Заговорил я о памятнике по другой причине. Словно памятник Большому пожару, он должен напоминать о том, что удалось спасти. Спасен Биконсфилд, то есть, в сущности, Англия; не идеальный Биконсфилд, и не прогрессивный Биконсфилд, и не Новый Биконсфилд с вратами из жемчуга и золота, а просто Биконсфилд — определенный образ жизни, уклад, привычки, мнения, которые могли бы погибнуть. Мне возразят, что это — слишком сильное слово, никто бы не стал уничтожать их; но возражение нелепо. Побежденные страны сохраняют лишь формальную независимость, все действительно важное пропитывается духом победителей. Если бы не те, чьи имена выбиты на памятнике, Биконсфилд очень быстро покрыла бы тень Берлина, хотя прусский император, возможно, и не звался бы королем Англии. Люди умерли, чтобы этого не было, и этого нет. Если кто хочет, может считать, что умирать им не стоило.
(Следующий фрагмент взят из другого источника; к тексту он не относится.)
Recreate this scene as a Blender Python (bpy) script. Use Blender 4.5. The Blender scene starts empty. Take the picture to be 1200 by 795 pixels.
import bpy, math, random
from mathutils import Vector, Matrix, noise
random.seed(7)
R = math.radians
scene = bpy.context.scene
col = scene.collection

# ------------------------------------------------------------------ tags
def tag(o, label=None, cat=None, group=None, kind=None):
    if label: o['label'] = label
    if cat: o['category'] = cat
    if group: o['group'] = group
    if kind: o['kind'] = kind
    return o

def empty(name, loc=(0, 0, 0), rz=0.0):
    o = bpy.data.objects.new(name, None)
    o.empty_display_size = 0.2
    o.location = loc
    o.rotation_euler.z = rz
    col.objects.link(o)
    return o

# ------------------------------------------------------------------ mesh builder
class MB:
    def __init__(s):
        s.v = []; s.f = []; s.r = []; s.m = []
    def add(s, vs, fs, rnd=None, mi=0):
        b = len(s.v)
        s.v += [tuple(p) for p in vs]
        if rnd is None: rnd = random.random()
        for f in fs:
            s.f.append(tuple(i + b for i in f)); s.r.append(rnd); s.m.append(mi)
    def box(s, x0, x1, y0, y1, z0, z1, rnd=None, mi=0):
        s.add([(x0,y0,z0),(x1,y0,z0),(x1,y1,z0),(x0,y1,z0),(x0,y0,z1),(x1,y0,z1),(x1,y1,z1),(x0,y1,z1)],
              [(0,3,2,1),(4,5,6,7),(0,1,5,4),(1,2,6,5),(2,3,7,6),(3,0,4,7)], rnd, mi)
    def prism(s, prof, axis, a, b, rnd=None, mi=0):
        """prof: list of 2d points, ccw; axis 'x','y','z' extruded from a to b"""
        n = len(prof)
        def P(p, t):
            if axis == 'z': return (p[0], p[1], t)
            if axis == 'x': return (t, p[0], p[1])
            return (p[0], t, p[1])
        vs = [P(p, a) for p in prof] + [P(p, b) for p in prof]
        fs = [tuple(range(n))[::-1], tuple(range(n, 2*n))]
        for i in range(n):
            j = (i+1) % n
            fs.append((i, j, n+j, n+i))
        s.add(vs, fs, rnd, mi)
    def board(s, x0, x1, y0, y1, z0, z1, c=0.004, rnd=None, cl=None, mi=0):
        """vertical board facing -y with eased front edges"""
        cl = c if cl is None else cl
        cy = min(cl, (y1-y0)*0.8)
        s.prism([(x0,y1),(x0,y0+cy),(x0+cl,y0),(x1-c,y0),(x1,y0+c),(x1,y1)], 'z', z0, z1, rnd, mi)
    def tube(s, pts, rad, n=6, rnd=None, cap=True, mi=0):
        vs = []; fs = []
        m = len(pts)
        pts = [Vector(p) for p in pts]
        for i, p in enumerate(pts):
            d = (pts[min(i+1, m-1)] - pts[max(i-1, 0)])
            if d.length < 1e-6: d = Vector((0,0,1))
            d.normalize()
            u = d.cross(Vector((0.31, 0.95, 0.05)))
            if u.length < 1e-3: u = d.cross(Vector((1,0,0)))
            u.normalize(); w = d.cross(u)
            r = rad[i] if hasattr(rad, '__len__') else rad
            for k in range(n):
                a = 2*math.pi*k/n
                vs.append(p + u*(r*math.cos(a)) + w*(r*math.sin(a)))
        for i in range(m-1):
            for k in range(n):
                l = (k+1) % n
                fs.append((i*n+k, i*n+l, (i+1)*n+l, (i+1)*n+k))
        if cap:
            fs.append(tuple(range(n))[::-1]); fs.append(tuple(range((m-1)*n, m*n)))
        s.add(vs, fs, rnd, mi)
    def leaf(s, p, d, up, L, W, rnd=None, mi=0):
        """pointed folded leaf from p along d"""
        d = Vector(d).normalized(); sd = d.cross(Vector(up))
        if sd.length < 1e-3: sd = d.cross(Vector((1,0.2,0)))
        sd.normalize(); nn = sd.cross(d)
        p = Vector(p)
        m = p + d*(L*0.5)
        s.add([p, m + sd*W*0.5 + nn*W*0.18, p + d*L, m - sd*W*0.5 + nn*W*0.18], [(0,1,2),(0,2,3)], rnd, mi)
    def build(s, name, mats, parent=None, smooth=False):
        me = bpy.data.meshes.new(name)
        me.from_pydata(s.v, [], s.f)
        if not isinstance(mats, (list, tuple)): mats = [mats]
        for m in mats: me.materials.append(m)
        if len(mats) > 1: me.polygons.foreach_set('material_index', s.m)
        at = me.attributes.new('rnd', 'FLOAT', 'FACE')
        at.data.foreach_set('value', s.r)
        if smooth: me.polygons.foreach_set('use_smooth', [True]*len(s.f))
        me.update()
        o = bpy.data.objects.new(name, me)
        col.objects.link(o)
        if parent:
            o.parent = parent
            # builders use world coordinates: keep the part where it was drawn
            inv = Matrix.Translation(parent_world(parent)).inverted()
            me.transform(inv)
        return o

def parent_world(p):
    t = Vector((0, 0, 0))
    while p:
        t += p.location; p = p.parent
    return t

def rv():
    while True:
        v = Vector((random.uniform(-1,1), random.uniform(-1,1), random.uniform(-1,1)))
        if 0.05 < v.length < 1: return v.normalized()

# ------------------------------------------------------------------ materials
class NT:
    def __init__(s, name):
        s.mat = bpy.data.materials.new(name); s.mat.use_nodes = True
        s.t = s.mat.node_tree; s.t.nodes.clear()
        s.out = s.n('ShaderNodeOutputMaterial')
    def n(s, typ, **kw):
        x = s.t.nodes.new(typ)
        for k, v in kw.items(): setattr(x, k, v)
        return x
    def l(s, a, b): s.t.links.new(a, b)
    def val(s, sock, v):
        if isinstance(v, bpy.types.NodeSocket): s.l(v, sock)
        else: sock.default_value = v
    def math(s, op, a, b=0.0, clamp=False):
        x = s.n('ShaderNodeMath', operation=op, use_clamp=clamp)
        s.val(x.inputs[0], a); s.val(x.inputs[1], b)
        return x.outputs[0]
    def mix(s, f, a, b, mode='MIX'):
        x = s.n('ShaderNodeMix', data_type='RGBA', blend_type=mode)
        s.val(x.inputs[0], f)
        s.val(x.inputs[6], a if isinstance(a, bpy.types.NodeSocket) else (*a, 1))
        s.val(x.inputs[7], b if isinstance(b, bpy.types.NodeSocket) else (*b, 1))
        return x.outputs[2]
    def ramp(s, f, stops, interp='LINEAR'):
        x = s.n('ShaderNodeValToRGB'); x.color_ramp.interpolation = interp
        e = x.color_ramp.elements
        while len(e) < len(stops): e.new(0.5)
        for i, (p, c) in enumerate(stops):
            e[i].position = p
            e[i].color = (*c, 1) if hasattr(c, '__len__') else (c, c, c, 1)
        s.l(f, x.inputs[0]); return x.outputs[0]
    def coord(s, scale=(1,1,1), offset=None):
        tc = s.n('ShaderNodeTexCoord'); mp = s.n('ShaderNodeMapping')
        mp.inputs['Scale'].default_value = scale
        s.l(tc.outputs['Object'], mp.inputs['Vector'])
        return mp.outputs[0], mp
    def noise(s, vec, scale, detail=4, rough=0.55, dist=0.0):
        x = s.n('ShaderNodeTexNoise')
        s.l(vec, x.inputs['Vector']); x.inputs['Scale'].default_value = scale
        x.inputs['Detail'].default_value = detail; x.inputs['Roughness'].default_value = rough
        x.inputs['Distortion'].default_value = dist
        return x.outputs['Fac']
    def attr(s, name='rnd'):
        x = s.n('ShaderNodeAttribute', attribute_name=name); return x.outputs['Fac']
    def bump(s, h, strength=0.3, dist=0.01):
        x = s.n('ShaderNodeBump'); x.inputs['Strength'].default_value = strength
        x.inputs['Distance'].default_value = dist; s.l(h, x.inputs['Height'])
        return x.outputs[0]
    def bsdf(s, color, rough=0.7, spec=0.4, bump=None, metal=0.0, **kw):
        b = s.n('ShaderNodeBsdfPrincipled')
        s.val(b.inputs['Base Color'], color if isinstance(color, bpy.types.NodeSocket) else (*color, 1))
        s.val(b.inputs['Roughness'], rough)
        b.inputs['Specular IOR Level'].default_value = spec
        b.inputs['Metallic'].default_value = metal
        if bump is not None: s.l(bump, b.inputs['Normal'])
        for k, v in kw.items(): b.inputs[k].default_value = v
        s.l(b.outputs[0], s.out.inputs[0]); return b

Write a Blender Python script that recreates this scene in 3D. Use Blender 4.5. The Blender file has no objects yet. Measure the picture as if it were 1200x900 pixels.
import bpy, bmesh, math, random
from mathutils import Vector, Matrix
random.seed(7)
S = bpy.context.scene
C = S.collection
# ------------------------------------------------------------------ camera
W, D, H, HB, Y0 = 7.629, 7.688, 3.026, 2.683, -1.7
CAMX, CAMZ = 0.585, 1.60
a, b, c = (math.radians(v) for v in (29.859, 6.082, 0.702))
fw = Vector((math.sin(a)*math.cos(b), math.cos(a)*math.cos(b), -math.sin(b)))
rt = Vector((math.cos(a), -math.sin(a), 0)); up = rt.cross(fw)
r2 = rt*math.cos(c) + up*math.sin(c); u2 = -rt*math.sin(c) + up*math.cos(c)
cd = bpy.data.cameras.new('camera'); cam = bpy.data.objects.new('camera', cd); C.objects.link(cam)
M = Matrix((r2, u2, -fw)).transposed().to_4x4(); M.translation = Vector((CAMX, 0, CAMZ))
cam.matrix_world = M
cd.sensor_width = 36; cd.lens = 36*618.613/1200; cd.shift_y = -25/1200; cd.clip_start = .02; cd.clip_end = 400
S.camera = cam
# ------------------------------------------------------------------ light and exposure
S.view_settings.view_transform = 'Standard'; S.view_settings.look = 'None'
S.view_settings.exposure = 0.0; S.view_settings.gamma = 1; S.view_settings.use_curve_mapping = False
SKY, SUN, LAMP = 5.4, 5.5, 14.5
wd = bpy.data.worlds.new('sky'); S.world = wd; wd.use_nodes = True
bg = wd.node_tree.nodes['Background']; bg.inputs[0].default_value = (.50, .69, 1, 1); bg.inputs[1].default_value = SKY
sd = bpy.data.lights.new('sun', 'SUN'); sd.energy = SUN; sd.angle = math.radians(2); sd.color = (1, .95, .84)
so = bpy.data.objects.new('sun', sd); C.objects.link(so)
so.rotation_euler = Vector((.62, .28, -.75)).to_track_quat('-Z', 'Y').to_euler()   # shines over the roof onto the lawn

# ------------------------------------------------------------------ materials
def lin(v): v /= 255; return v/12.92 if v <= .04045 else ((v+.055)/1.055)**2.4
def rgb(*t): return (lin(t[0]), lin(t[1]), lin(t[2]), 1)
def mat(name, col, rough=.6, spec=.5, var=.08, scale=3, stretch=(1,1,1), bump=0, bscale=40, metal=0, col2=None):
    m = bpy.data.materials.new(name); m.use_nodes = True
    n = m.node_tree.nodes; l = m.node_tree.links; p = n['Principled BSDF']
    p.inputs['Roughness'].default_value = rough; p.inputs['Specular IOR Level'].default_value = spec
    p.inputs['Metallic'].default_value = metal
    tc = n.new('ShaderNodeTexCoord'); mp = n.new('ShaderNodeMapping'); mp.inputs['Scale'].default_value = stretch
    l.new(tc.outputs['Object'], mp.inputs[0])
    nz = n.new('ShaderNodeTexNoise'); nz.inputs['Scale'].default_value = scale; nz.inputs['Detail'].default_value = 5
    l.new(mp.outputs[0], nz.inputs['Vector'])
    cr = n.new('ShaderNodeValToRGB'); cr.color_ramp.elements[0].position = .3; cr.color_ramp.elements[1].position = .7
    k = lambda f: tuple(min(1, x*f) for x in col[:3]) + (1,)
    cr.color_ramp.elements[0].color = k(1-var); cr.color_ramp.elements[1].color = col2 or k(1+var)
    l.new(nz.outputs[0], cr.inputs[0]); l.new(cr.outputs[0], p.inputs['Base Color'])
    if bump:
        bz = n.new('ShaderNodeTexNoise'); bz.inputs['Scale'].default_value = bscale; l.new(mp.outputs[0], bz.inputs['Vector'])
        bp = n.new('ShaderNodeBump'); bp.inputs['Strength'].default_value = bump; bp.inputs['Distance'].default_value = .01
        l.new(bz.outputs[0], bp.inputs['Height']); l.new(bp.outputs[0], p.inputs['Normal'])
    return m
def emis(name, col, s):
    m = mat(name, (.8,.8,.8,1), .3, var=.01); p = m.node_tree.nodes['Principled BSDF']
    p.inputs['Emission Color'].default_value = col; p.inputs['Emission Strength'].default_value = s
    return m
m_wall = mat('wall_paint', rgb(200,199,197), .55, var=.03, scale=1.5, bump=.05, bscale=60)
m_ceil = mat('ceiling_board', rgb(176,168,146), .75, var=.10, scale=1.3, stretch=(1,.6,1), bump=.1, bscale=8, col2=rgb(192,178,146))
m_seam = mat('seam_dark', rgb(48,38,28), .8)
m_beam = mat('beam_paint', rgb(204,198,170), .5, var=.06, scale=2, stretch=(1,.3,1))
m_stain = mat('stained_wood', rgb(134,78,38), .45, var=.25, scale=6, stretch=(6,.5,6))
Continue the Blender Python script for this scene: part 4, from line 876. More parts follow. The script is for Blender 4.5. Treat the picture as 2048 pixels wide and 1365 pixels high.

Конфликт в Европе назрел из‑за несносности пруссаков. Во что бы превратились они, и без того несносные, если бы оказалось, что они еще и непобедимы? Во что бы превратился кайзер, потрясавший бронированным кулаком и притязавший на роль Аттилы даже в мирное время, выйди он из мировой войны безусловным победителем? Однако, если мы задаемся вопросом, стоило ли все‑таки сражаться, то вопрос этот следует ограничить рамками здравого смысла. Сумасбродные, фантастические вопросы: «Изменился ли наш мир к лучшему благодаря этой войне?» и «Вышли ли из этой войны Утопия или Новый Иерусалим?», не отражают сути дела. Вообще не имеет смысла ставить вопросы в такой апокалиптической манере. Из этой войны вышли мы, и мы вышли живыми; из этой войны вышли Англия и Европа, отягощенные грузом всех своих прегрешений, сбитые с толку, развращенные, униженные — но живые. Никакая война не заслуживает оправдания, кроме войны оборонительной. А оборонительная война, по самой своей природе и по определению, — это такая война, с которой человек возвращается избитый, истекающий кровью и не способный похвалиться ничем, кроме того, что ему удалось выжить.